Data center energy usage gets closer inspection with new software

Romonet updates SaaS performance and lifecycle tools

By Sam Shead, Techworld |  Data Center, data center energy use

Romonet has introduced a new version of its SaaS-based data centre performance and lifecycle management software to help data centre managers detect cash-burning technologies and get more computations for their watts.

Data centre operators have invested heavily in metering, but they often don't know how much energy they should be using, according to Romonet.

Romonet's Portal 2.0 aims to predict, control and analyse the performance and total cost of ownership (TCO) of a data centre portfolio.

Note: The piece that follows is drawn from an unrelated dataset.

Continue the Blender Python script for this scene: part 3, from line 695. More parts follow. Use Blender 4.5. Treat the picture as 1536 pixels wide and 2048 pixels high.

The company claims that its software can see what's happening down to the individual metre of the facility so data centre operators can monitor what's happening where, and whether everything's working as it should be.

"With Portal 2.0 deployed on top of a data centre infrastructure management (DCIM)/metering solution operational teams can now see an 'expected' value against each sub-meter," said Romonet CEO Zahl Limbuwala. "Ultimately this allows operators to quickly spot divergences in performance anywhere in the system and stop potentially service disrupting issues before they occur."

Romonet claims it can model any running data centre in less than five days and have them up and running with Portal 2.0 in less than two weeks.

Ovum principal analyst Roy Illsley told Techworld that he expected uptake of Portal 2.0 to be low at first because many data centre managers still don't consider energy consumption to be an issue, in part because IT does not pay the energy bill.

However, he believes that the technology will become increasingly popular over the next five years as mindsets change and data centre managers realise that measuring energy consumption is an increasingly important part of their job.

"The CEO asking what it costs to deliver service X internally to externally and what the risks are so they can make strategic decisions will become more common place," said Illsley.